Nigdzie nie jadę, pobiegnę u siebie na miejscu. Na nic się nie nastawiam. Serio.
Chcę po prostu poczuć TĘ szczególną atmosferę, kiedy w jednym miejscu spotyka
się duża liczba biegaczy. Aż mnie ciary przeszły, kiedy o tym napisałam.

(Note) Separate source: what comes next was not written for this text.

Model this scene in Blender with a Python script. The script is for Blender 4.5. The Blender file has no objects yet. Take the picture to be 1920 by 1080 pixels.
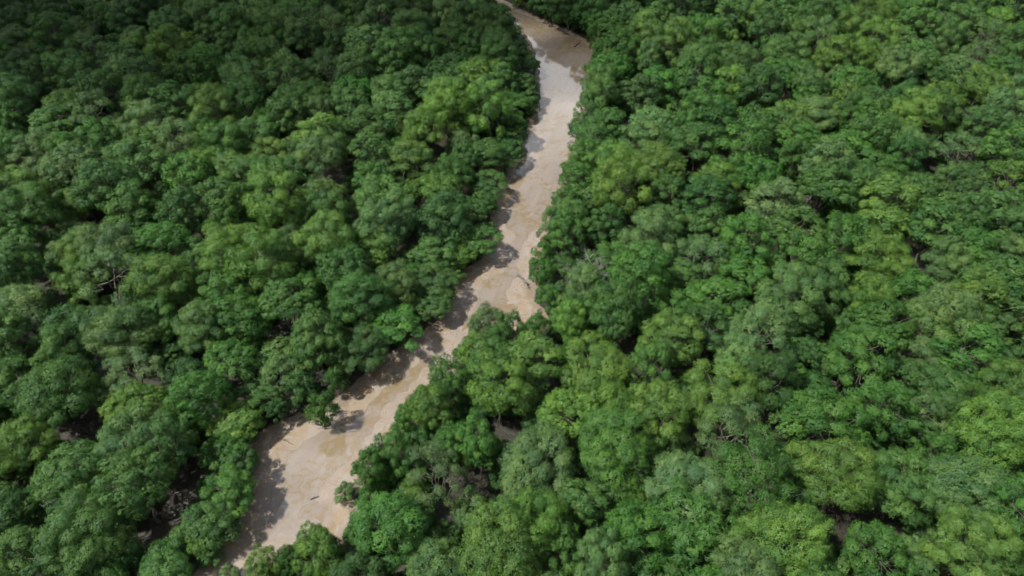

Nie jest to jakiś ekstremalny
dystans, bo tylko 10 km. W kwietniu biegnę Półmaraton, który na stałe wplótł
się w moje biegowe życie.
Biegu w grudniu potrzebuję do
tego, żeby przekonać się, że wzięłam się w garść i powracam na salony J. Jest to też ogromna
motywacja, aby wyjść z domu, przebiec się z myślą o czekającym starcie. Na mnie
działa to najbardziej.
Nie daj się
Brak chęci na wyjście z domu, na
założenie biegowych butów, które przez kilka miesięcy kurzyły się w szafce. A do
tego jeszcze świadomość, że kiedyś biegało się szybko, a teraz trzeba wszystko
zaczynać od początku. Ta świadomość utraty kondycji była dla mnie najgorsza. Mimo
wszystko trzeba się zmobilizować. Stało się, nie biegało się, ale nie ma co
siedzieć i czekać na cud. Trzeba to po prostu zrobić. Założyć buty, wyjść,
przebiec się. Ze swojej strony radzę nie myśleć o tempie i ilości
przebiegniętych kilometrów. Dobrze jest wyjść nawet na 15min. Trzeba złamać w
sobie strach, oswoić się z sytuacją, obrać cel i napierać do przodu!
Spróbuj z kimś
Dobrze jest, kiedy mamy kogoś,
kto też biega. Wtedy motywujemy siebie nawzajem. Jest to super sprawa nie tylko
dla tych, którzy do biegania wracają, ale również dla osób, które swoją
przygodę dopiero zaczynają.
Mi nie zawsze udaje się pobiegać
z Panem K. Pracujemy w różnych godzinach, nie zawsze mamy czas, żeby wspólnie wyjść
na godzinę biegu. Wystarczy od czasu do czasu. Ja np. idę biegać nawet sama,
żeby nie zostać w tyle i troszkę porywalizować ;)
Pamiętaj o rozciąganiu treningu
ogólnorozwojowym
Musimy pamiętać o tym, że po
dłuższej przerwie nasze mięśnie są ospałe i mimo tego, że ich pamięć jest
bardzo dobra i progres przychodzi szybko nie wolno zapominać o dbaniu o kości i
stawy. Trzeba się rozciągać, trzeba ćwiczyć stabilizacje i wszystko inne. Bardzo
nie lubię tych ćwiczeń. Nie lubię rozgrzewek, nie lubię rozciągania po i nie
lubię ćwiczyć na macie i z piłką. Mimo wszystko zaciskam zęby, rozwijam matę i
katuję brzuch.
Długawo dzisiaj, ale wkręciłam się!
Mogłabym tak pisać i pisać. Czas jednak wrócić do pracy (niestety!). Na razie
jestem na biegowym haju pod tytułem: sport to nie tylko osiągi, to też dobra
zabawa, emocje, cieszenie się każdym kilometrem! I Wam też takiego haju życzę! Na
koniec powiem Wam jeszcze, że z mojego niebiagania ucieszyła się tylko mama i
na razie nic jej nie mówię, że już start zaplanowany i bieganie wróciło! Ha!